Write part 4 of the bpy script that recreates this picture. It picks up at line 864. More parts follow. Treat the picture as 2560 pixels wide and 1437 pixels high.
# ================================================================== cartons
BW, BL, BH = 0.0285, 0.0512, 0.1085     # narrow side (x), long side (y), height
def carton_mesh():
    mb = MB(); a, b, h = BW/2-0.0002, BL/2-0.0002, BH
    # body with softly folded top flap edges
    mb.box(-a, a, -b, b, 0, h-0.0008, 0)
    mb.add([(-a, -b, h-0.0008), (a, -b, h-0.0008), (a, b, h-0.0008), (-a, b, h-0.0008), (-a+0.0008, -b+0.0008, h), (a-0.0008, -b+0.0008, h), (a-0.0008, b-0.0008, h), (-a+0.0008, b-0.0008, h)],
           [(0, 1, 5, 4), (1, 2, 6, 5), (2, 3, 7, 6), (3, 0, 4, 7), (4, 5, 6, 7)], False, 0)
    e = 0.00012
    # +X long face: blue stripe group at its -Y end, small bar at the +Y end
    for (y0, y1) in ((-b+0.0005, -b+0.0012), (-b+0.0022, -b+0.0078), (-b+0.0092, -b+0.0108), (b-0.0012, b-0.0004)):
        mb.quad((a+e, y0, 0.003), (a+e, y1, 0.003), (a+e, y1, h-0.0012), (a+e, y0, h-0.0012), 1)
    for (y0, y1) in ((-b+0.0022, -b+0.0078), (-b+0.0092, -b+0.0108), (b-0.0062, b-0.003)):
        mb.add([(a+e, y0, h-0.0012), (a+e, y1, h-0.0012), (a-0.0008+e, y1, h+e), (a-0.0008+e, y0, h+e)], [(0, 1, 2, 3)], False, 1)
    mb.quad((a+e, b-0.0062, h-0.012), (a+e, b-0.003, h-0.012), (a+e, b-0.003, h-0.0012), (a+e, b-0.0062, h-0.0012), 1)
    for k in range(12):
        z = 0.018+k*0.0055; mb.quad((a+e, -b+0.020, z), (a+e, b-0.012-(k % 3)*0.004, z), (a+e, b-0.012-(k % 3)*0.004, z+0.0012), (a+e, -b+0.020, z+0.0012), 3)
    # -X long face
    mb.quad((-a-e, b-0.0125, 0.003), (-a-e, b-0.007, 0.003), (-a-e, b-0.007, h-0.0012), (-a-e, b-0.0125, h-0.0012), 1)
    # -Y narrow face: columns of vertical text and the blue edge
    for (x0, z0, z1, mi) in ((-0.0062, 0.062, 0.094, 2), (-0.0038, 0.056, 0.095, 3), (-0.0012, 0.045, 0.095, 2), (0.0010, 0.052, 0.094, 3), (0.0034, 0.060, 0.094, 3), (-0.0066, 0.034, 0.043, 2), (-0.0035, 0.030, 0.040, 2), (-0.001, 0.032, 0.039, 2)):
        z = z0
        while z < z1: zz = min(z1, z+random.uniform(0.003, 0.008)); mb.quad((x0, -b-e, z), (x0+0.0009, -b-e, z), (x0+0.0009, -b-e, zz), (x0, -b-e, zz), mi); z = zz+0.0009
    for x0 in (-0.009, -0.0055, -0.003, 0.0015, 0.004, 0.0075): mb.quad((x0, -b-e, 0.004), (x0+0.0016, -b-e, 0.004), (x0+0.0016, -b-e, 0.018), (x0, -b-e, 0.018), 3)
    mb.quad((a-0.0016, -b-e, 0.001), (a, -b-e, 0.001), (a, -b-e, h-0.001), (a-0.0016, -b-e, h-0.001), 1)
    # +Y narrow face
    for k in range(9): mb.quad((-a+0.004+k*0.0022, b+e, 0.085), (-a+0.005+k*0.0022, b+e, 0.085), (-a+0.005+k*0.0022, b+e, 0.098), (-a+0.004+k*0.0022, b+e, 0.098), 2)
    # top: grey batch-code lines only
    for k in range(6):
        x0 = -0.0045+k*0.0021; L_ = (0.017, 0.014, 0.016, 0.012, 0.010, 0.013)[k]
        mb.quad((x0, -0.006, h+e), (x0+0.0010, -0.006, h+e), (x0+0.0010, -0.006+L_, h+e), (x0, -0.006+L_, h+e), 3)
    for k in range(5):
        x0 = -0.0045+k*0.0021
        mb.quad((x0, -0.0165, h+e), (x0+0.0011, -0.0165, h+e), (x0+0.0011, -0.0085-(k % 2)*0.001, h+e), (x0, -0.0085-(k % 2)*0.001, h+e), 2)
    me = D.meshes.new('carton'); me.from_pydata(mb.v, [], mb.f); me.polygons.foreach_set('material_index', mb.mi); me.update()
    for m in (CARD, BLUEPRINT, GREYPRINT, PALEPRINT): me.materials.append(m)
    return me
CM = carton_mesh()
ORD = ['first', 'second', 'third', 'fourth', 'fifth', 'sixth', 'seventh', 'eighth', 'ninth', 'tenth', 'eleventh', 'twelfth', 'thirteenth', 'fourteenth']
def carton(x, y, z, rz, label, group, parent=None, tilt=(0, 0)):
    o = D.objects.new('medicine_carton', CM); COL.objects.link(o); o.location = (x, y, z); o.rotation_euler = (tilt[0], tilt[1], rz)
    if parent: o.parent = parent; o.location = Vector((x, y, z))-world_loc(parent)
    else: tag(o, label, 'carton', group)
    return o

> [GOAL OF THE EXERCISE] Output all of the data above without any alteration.

> [EXPECTED ANSWER]
Write part 4 of the bpy script that recreates this picture. It picks up at line 864. More parts follow. Treat the picture as 2560 pixels wide and 1437 pixels high.
# ================================================================== cartons
BW, BL, BH = 0.0285, 0.0512, 0.1085     # narrow side (x), long side (y), height
def carton_mesh():
    mb = MB(); a, b, h = BW/2-0.0002, BL/2-0.0002, BH
    # body with softly folded top flap edges
    mb.box(-a, a, -b, b, 0, h-0.0008, 0)
    mb.add([(-a, -b, h-0.0008), (a, -b, h-0.0008), (a, b, h-0.0008), (-a, b, h-0.0008), (-a+0.0008, -b+0.0008, h), (a-0.0008, -b+0.0008, h), (a-0.0008, b-0.0008, h), (-a+0.0008, b-0.0008, h)],
           [(0, 1, 5, 4), (1, 2, 6, 5), (2, 3, 7, 6), (3, 0, 4, 7), (4, 5, 6, 7)], False, 0)
    e = 0.00012
    # +X long face: blue stripe group at its -Y end, small bar at the +Y end
    for (y0, y1) in ((-b+0.0005, -b+0.0012), (-b+0.0022, -b+0.0078), (-b+0.0092, -b+0.0108), (b-0.0012, b-0.0004)):
        mb.quad((a+e, y0, 0.003), (a+e, y1, 0.003), (a+e, y1, h-0.0012), (a+e, y0, h-0.0012), 1)
    for (y0, y1) in ((-b+0.0022, -b+0.0078), (-b+0.0092, -b+0.0108), (b-0.0062, b-0.003)):
        mb.add([(a+e, y0, h-0.0012), (a+e, y1, h-0.0012), (a-0.0008+e, y1, h+e), (a-0.0008+e, y0, h+e)], [(0, 1, 2, 3)], False, 1)
    mb.quad((a+e, b-0.0062, h-0.012), (a+e, b-0.003, h-0.012), (a+e, b-0.003, h-0.0012), (a+e, b-0.0062, h-0.0012), 1)
    for k in range(12):
        z = 0.018+k*0.0055; mb.quad((a+e, -b+0.020, z), (a+e, b-0.012-(k % 3)*0.004, z), (a+e, b-0.012-(k % 3)*0.004, z+0.0012), (a+e, -b+0.020, z+0.0012), 3)
    # -X long face
    mb.quad((-a-e, b-0.0125, 0.003), (-a-e, b-0.007, 0.003), (-a-e, b-0.007, h-0.0012), (-a-e, b-0.0125, h-0.0012), 1)
    # -Y narrow face: columns of vertical text and the blue edge
    for (x0, z0, z1, mi) in ((-0.0062, 0.062, 0.094, 2), (-0.0038, 0.056, 0.095, 3), (-0.0012, 0.045, 0.095, 2), (0.0010, 0.052, 0.094, 3), (0.0034, 0.060, 0.094, 3), (-0.0066, 0.034, 0.043, 2), (-0.0035, 0.030, 0.040, 2), (-0.001, 0.032, 0.039, 2)):
        z = z0
        while z < z1: zz = min(z1, z+random.uniform(0.003, 0.008)); mb.quad((x0, -b-e, z), (x0+0.0009, -b-e, z), (x0+0.0009, -b-e, zz), (x0, -b-e, zz), mi); z = zz+0.0009
    for x0 in (-0.009, -0.0055, -0.003, 0.0015, 0.004, 0.0075): mb.quad((x0, -b-e, 0.004), (x0+0.0016, -b-e, 0.004), (x0+0.0016, -b-e, 0.018), (x0, -b-e, 0.018), 3)
    mb.quad((a-0.0016, -b-e, 0.001), (a, -b-e, 0.001), (a, -b-e, h-0.001), (a-0.0016, -b-e, h-0.001), 1)
    # +Y narrow face
    for k in range(9): mb.quad((-a+0.004+k*0.0022, b+e, 0.085), (-a+0.005+k*0.0022, b+e, 0.085), (-a+0.005+k*0.0022, b+e, 0.098), (-a+0.004+k*0.0022, b+e, 0.098), 2)
    # top: grey batch-code lines only
    for k in range(6):
        x0 = -0.0045+k*0.0021; L_ = (0.017, 0.014, 0.016, 0.012, 0.010, 0.013)[k]
        mb.quad((x0, -0.006, h+e), (x0+0.0010, -0.006, h+e), (x0+0.0010, -0.006+L_, h+e), (x0, -0.006+L_, h+e), 3)
    for k in range(5):
        x0 = -0.0045+k*0.0021
        mb.quad((x0, -0.0165, h+e), (x0+0.0011, -0.0165, h+e), (x0+0.0011, -0.0085-(k % 2)*0.001, h+e), (x0, -0.0085-(k % 2)*0.001, h+e), 2)
    me = D.meshes.new('carton'); me.from_pydata(mb.v, [], mb.f); me.polygons.foreach_set('material_index', mb.mi); me.update()
    for m in (CARD, BLUEPRINT, GREYPRINT, PALEPRINT): me.materials.append(m)
    return me
CM = carton_mesh()
ORD = ['first', 'second', 'third', 'fourth', 'fifth', 'sixth', 'seventh', 'eighth', 'ninth', 'tenth', 'eleventh', 'twelfth', 'thirteenth', 'fourteenth']
def carton(x, y, z, rz, label, group, parent=None, tilt=(0, 0)):
    o = D.objects.new('medicine_carton', CM); COL.objects.link(o); o.location = (x, y, z); o.rotation_euler = (tilt[0], tilt[1], rz)
    if parent: o.parent = parent; o.location = Vector((x, y, z))-world_loc(parent)
    else: tag(o, label, 'carton', group)
    return o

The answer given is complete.